The decision is the latest chapter in the complex history of Ghajar, a village of Allawite Muslim Syrians wedged between Lebanon and the Israeli-occupied Golan Heights. It is intended to resolve a dispute that has exacerbated tensions between the two countries since Israel's war with Hizbollah militants four years ago.

Detailed negotiations will take place over the next few weeks on handing over responsibility for the security of northern Ghajar to peacekeepers in the UN Interim Force in Lebanon (Unifil). By withdrawing to an area covering the southern part of the village only, Israel will be complying with a UN resolution that ended the 2006 war and required Israeli forces to pull back to south of a "blue line" between Israel and Lebanon.

As global forces once again threaten to impose change on this remote and ultra-sensitively located village of about 2200 people, scores of residents gathered outside the local council office as municipal official Ahmad Khatib declared: "A civilised Europe destroyed the Berlin wall. Now the UN is building the Berlin wall in Ghajar."

Yigal Palmor, Israel's Foreign Ministry spokesman, insisted that there was "no intention" to divide the village physically, and that residents - most of whom have been Israeli citizens since the occupation of the Golan Heights in 1967 - have nothing to fear. "We hope to preserve their daily lives without any changes."

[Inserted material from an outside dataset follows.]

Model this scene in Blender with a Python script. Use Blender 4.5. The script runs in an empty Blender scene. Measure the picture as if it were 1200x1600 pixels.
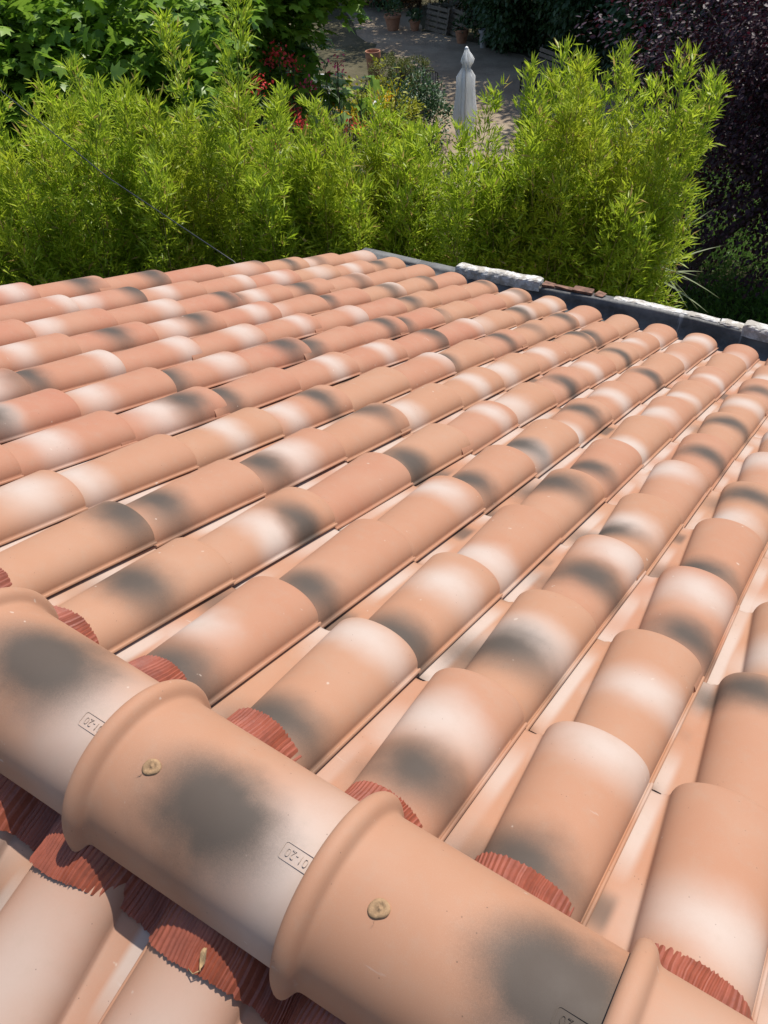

But the assurances seem unlikely to satisfy residents in the absence of direct guarantees or consultation. Khatib, the council's deputy director, said, "We have only learned about this from the media. If the Israelis withdraw, the UN will come here and start building a wall after a week or two. We know that."

Khatib said: "The mosque, the cemetery, the school and, most important, 11,500 dunums [nearly 1200ha] of land, is in the south."

Muheeba Khatib, 40, who lives in the north of the village, said she feared being cut off from her married daughter and two small grandchildren, and from Israeli-provided health services, and 400 apricot and olive trees long farmed by her family.

The farmland is 7km east of the village but only accessible through its southern section. "We are Syrians, like my father and my grandfather before him. But as long as the village is kept together and not split, we have no problem if it is in Syria, Lebanon or Israel," she said.

In the 1930s, the residents of Ghajar chose overwhelmingly to be part of Syria and remained so until the 1967 Six Day War, when Israel occupied the Syrian Golan Heights. Although the village was not occupied immediately, the local mukhtars (village leaders) petitioned Israel to do so - partly as an assertion of their Syrian nationality and common identification with the rest of the Golan.

After Israel withdrew its forces from Lebanon in 2000, the notional "blue line" designated by the UN passed through the middle of the village. Then, in the 2006 war, Israeli troops moved into the northern section - where about two-thirds of the villagers live - and have since patrolled its border with Lebanon.

Israel has been under international and Lebanese pressure to withdraw from northern Ghajar, and UN special co-ordinator for Lebanon Lord Williams said in August, after clashes at another part of the border, that such a withdrawal "would do a lot to help restore trust".

Lebanon's claim to the northern section, meanwhile, is underpinned partly by suggestions that the village did not start expanding northwards until after the Israeli occupation. But Khatib has produced a Syrian permit from December 24, 1958, allowing villagers to build on agricultural land in what is now the northern district. He said this disproved the Lebanese claim: "This is a lie ... and now it is a lie of the UN, too."

A Ghajar resident, Shehada Khatib, 26, said: "We are ready to sacrifice our souls to stop a wall. But if we can keep our land and get to work, then things would be OK."